We’re all familiar with the coffee shop standards: cappuccino, espresso, latte. You might even have made your first attempt in creating some of the coffee at home recipes we’ve shared of late – but we all have those coffee names that baffle us a bit. A lot of coffee recipes with ‘ato’ and ‘ino’ are thrown around these days, so it can be a bit of a minefield. The humble but brilliant macchiato, however, is a simple but brilliantly authentic drink that we think you should learn more about. You’ve likely heard of it or even seen it on the menu, but have you tried it, or better yet, do you know what goes into it when made authentically? Here’s your chance to expand your repertoire, and enjoy a new cup of coffee while you’re at it (hint: it does not need caramel sauce!).

So, what is a macchiato exactly?

Think of your macchiato (or caffe macchiato, if you’re going authentically Italian) as the best bits of cappuccino and espresso combined; joining espresso with foamed milk to create a drink which is quicker to drink and stronger than a cappuccino, but avoids that immediate espresso buzz due to being tempered by the frothing milk. In a traditional short version of the drink, you are essentially looking at an espresso topped with foamed milk, but the mixture of two drinks means it’s a lot more exciting than that!

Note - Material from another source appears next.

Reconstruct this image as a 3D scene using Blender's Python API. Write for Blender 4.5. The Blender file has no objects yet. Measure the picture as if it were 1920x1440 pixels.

It’s a classic, but often overlooked, recipe which deserves attention. We love to recommend macchiato as an ideal coffee recipe to transition with if you are dabbling in drinks and want to eventually savour the pure flavour of espresso; but need easing in. You’ll get the full caffeine quantity that you would in a normal espresso, but this is tempered with the addition of foamed milk, which you can have in a variety of stages – super foamy, almost like a coffee float, or added in to ease the espresso hit. Saying this, we think macchiato can also be a fantastic drink to add to your repertoire and taste buds, in its own right!

What does macchiato mean?

The phrase ‘macchiato’ comes from the Italian ‘stained’, referring to the espresso which stains the milk, or the milk which stains the espresso. Macchiato can also vary in strength, though if we’re going with the meaning of the word, the macchiato should be mainly espresso, as opposed to being completely diluted by the milk. If you’re going authentic ordering an ‘espresso macchiato’ ensures you get the traditional recipe we’re adhering to below, while ordering a ‘latte macchiato’ will get you a larger milk ratio. The standard UK coffee drinks order of ‘macchiato’ might serve you up with a syrupy, latte style concoction with various flavourings and nowhere near enough actual coffee – not authentic to what a macchiato really is. To be sure, ask for an ‘espresso macchiato’, or ask to see the cup size they’re going to use. It shouldn’t look much bigger than a double espresso cup! Then again – you don’t really need to know that, as you’re avoiding the queues and making it at home with our step by step guide, and it will be all the better an experience for it!

Pulling an espresso

How to make your macchiatoo

We’re assuming you want to make two, traditional short macchiatos (or macchiati, if you’re going Italian!). Feel free to double up if you’re serving a bigger crowd. You’ll need:

  • An espresso machine, or a Moka Pot (sometimes called the Stove Top)
  • 4 heaped tablespoons of whole coffee beans (whole beans keep it fresh)
  • Your choice of milk. We recommend around 200ml to not overpower the espresso – if you’re going plant based, make it ‘barista style’ as we need the fat content to ensure a good foam.
  • A steam wand (included on most coffee machines, but can be exchanged for a milk frother plus pre-heated milk done on the hob in a pan, see below)
  • Either a metal milk jug or a pan plus frother to prep your milk
  • 2 small mugs – or if you’re particularly fancy, a double espresso size cup would be absolutely perfect for this

  1. Grind your coffee to a very fine consistency as per our ‘how to make an espresso’ article. Whole beans are always the freshest and best way!
  2. If you don’t have an espresso machine, now is the time to follow our ‘What is an espresso’ article, creating enough espresso for 2 people as stated in the recipe. Otherwise, add your ground coffee to your machine and select ‘double espresso’, leaving both cups underneath to collect the delicious nectar.
  3. Time to prepare your milk foam. If you don’t have an espresso machine, measure out 200ml of milk and heat very slowly in a pan. You do not want this to boil. As your milk heats you can test its readiness by periodically trying your milk foamer in the pan. If the milk starts to foam, it’s hot enough! If you have a steam wand fitted with an espresso machine, add your milk to your milk jug and gradually foam your milk as described in our ‘how to make the perfect cappuccino’ article. 
  4. Do you like your coffee frothy? If you do, leave the milk steamed as it is for now. If you prefer it as less frothy drink, once your milk is frothed, give the pan or jug a firm tap to incorporate the steamed milk and the froth that has accumulated on top.
  5. If you like the coffee foamy, spoon the milk foam onto the espresso to get that ‘staining’ effect that we mentioned earlier. If you like it smoother, pour in your milk until it reaches about double the height that the espresso was originally. You’re done! Enjoy!